There needs to be more than just a statement that we can do it or that
we might do it if we feel like
it.
Q
14Paul
Rowen (Rochdale) (LD): I would like to move on to clause
8, which deals with the conditionality aspect for payments of
jobseekers allowance and employment and support allowance. The
Government have an ambitious target for getting people off incapacity
benefit and back into work. What are the challenges and what support
and training need to be put in place for Jobcentre Plus to be able to
carry out some of the new powers that are in this
Bill? Liz
Sayce: First, there are some issues with the
graduated approach to conditionality and the use of the just cause for
people not complying with particular aspects of what is expected under
conditionality. We need to be absolutely sure that included in those
just causes are things like inaccessible processes, transport
difficulties that disabled people may face and issues that the parents
of disabled children may face where perhaps it is much harder for them
to find accessible child care facilities to enable them to take up
their responsibilities in employment. There is a big training need
there to ensure that people get treated fairly through this new
system. Secondly,
Access to Work was mentioned earlier. In relation to work-related
activity, at the moment Access to Work relates to employment but not
necessarily to some of those other vocational activities, training and
so on. Sometimes it is difficult for people to participate in the very
thing that they need to enable them to get
back into employment. We would like to see the resources on Access to
Work go into publicising the scheme more and ensuring that it is there
for those other work-related activities, as well as paid employment
itself. There are obviously concerns among disabled people around the
country about conditionality. It is the issue of fairness. The training
point is very important. People should not end up at the end of that
conditionality route being expected to do community-based voluntary
activity in order to get their benefits if the process leading up to
that has not been fair. Some real questions are being raised by a
number of disability organisations about
that. The
final point is about getting skills. During a recession people want to
keep their job if they possibly can or to get into work, and we applaud
the intention not to take the foot off the pedal on welfare-to-work
provisions. However the reality is that some people will be out of
work. What better time for people to refresh and update their skills
and to be ready for exactly the sort of jobs that will exist in the
economy when we come out of the recession? At the moment,
unfortunately, a third of people with no skills in this country and no
qualifications at all are disabled people. Disabled people have been
left behind by the skills revolution. That is an area of major
importance and we need to make sure that the support services, the
right to control, Access to Work and all these budget streams can be
used by people who are seeking to develop their skills and their
qualifications, as well as by those who are directly engaged in the
labour
market.
Q
15Mr.
Peter Lilley (Hitchin and Harpenden) (Con): Mr.

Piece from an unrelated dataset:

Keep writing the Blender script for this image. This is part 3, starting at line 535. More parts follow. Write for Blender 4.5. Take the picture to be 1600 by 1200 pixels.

Davies, you mentioned that something like a fifth of the people with
personal budgets in the country are in Oldham. Is it reasonable to
suppose that you have probably pushed the process of moving towards
personal budgets as far as is possible within the present legislative
framework? If so, to what extent do you think the measures in the Bill
and the programme of development that the Government have spelled out
will enable you to carry it further or make it easier for other
authorities to develop? Is there anything you would like to see in the
Bill that would enable you and others to carry it further and
faster? Paul
Davies: We are probably reaching the limits of the
current legislation. In some cases we may have gone beyond those
limits. There is something about the current system being stretched in
terms of how one can manoeuvre within it. That is not to say that it is
not, in some senses, quite permissive. The difficulty with a permissive
system is that you can do it if you want to, or not, as the case may
be, and I think that is what has caused some of the problems.
However, in
direct answer to your question, I would like to see something that was
more directive regarding organisations. For example, it is very
difficult for somebody in Jobcentre Plus to understandthrough
no fault of their ownsome of the difficulties associated with
dealing with people who might have had chronic schizophrenia, or
something similar, for some time. I think that a more directive duty to
work closely with those agencies that understand all of thatand
it is a duty to work together; it is not just a one-way
streetwould make a big difference. This is a many-hammers
question, because every individual is a complex person with their own
needs and requirements. Unless we can get all those agencies working
togetherI truly feel that that has got to be directed; I can
see no other way around itwe will not achieve what we need to
achieve. I
would like to expand on the point about conditionality. The
Governments social care reform has conditionality within
itit is outcome-focused, there is a contractual requirement and
the local authority retains the right to say whether a particular
arrangement will go forward if it is satisfied that that arrangement
makes best use of public money and is safe, among other things. It is
not rocket science to have a similar conditional arrangement around
every other element of this. That conditionality is there elsewhere in
other parts of the Governments programme. I think that best
practice should be shared, not only across local authorities but across
central Government as well, and I think that would make a huge
difference.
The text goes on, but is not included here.